DATA SECTION:
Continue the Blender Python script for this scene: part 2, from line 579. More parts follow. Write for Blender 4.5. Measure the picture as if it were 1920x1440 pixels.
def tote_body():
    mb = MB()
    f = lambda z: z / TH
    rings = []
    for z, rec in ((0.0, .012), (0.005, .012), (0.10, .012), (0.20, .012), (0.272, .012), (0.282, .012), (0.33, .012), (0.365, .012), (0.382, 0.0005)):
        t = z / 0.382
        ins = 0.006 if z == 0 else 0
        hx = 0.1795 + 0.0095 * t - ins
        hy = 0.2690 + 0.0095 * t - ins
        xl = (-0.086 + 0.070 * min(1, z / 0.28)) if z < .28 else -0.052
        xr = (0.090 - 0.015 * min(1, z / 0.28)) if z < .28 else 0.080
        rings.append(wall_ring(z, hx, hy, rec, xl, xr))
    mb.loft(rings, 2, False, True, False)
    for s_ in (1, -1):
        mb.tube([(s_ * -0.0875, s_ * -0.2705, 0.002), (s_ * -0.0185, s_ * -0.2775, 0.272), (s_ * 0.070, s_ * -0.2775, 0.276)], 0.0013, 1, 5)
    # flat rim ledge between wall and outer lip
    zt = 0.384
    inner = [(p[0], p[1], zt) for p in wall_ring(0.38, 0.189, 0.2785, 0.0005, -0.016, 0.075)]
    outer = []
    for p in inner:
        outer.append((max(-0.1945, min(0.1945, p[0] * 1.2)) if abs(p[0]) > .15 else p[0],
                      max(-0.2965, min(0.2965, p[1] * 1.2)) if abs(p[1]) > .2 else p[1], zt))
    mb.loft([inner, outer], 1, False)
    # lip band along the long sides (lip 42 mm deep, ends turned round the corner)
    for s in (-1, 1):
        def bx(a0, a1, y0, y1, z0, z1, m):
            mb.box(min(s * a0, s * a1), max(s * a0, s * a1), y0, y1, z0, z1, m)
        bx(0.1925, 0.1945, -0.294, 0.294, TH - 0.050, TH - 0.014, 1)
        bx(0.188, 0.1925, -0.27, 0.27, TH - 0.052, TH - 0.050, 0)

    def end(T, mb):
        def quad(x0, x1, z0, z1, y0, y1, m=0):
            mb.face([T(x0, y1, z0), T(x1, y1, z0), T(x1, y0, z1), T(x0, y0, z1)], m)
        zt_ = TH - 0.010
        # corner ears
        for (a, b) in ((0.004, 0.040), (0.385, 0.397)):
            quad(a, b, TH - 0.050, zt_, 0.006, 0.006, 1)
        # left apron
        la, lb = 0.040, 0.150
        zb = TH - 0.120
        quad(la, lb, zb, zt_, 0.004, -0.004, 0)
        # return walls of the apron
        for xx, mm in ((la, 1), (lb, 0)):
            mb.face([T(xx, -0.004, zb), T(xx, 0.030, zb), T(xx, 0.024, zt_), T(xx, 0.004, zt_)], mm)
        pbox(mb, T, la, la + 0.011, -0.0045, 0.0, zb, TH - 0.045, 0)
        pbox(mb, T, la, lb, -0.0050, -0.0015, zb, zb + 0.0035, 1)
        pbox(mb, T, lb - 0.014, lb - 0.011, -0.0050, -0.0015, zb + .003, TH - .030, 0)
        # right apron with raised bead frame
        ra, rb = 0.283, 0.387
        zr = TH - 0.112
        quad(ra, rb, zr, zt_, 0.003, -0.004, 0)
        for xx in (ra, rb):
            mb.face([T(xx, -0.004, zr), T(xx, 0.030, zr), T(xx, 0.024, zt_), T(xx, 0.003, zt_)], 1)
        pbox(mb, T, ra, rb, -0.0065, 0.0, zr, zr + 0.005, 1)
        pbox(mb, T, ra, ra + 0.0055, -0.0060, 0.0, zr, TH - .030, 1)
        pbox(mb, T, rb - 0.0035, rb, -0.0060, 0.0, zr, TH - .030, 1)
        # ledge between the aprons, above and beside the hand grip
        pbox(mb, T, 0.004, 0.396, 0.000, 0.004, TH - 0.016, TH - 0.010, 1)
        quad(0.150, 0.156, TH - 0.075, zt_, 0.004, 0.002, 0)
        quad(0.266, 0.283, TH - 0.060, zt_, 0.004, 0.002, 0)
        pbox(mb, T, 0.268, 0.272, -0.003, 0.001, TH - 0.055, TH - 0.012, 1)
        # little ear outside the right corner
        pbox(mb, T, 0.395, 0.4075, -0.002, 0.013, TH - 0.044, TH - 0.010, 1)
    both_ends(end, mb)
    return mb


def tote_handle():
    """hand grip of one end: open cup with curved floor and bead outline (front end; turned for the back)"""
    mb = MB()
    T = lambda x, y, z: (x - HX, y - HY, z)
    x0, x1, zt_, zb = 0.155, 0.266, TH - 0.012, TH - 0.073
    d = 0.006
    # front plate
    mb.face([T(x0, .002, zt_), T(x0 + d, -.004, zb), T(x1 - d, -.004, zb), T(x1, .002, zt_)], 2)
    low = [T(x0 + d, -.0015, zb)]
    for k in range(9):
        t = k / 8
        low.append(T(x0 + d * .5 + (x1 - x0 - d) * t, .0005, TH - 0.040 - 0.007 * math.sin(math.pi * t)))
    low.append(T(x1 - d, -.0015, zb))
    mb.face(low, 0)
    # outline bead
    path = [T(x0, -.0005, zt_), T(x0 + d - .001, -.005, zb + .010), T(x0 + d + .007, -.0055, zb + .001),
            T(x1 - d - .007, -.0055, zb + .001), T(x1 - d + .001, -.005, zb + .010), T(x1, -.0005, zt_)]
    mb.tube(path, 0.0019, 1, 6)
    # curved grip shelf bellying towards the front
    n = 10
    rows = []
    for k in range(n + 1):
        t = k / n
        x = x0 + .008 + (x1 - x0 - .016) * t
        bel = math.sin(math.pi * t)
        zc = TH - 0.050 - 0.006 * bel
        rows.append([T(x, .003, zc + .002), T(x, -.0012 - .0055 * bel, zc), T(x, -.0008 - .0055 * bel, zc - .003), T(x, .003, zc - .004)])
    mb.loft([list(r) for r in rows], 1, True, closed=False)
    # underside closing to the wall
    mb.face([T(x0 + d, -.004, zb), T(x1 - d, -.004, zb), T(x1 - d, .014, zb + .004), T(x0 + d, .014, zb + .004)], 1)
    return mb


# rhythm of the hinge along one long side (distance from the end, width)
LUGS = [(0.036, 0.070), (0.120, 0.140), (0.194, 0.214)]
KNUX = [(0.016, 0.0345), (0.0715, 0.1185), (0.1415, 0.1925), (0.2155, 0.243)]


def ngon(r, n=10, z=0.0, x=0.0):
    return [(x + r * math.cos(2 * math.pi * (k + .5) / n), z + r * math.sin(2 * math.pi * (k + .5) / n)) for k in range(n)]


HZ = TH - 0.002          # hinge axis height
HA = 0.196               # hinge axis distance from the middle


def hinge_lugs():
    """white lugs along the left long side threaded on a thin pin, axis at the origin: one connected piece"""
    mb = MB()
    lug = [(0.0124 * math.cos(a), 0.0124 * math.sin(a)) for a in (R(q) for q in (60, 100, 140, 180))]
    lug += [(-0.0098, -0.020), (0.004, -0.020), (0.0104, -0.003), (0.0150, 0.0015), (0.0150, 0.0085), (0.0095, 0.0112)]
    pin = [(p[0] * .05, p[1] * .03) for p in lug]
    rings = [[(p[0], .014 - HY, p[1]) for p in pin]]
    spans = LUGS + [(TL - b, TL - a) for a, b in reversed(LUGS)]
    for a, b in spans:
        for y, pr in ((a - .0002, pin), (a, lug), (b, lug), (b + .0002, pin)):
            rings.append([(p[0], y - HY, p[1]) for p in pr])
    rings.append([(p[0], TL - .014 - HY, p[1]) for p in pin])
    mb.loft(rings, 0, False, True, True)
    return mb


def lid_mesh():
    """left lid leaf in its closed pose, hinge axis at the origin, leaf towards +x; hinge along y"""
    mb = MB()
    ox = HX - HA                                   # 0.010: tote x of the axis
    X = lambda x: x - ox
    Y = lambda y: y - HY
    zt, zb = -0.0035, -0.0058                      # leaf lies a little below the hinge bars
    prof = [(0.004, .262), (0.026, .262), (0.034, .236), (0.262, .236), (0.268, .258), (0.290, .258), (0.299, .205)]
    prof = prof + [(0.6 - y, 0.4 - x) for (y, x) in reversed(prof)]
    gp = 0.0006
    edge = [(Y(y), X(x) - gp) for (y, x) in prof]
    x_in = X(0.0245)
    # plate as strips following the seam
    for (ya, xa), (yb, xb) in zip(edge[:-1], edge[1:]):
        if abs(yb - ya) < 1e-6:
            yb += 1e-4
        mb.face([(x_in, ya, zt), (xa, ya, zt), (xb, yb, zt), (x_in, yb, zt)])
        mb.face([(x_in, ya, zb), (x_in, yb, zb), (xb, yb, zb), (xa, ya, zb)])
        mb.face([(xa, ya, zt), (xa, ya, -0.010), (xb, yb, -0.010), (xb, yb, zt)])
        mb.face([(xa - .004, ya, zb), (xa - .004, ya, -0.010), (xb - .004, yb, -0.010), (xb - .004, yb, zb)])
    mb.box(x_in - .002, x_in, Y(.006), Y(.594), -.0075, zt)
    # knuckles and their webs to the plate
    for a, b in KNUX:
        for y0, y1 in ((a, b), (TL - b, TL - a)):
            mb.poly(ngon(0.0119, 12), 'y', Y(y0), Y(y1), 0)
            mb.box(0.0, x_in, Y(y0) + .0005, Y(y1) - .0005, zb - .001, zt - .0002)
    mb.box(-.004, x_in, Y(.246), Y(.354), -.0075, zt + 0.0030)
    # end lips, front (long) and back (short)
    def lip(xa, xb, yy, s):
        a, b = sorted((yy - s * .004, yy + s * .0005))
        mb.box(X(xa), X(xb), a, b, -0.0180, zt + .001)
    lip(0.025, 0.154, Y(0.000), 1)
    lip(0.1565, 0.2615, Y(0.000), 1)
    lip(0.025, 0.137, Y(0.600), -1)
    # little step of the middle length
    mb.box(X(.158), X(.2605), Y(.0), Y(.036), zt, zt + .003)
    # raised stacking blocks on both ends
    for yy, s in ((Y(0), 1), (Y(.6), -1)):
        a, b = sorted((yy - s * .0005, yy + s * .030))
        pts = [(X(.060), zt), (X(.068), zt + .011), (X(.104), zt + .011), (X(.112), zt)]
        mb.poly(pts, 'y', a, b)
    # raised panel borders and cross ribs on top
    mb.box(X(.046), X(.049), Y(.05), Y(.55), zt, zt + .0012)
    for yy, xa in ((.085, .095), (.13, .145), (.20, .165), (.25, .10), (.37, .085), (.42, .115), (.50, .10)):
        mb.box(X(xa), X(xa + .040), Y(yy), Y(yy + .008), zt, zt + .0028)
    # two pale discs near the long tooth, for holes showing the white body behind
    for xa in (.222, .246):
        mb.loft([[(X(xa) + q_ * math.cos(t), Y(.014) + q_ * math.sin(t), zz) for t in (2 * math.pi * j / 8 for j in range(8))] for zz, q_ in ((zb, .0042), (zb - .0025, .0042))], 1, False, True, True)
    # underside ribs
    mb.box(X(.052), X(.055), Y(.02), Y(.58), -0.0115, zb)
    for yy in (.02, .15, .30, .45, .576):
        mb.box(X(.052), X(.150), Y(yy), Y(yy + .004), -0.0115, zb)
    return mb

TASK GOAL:
Lines that hold the word "from" are the ones to return, every one of them.

TASK RESULT:
Continue the Blender Python script for this scene: part 2, from line 579. More parts follow. Write for Blender 4.5. Measure the picture as if it were 1920x1440 pixels.
# rhythm of the hinge along one long side (distance from the end, width)
HA = 0.196               # hinge axis distance from the middle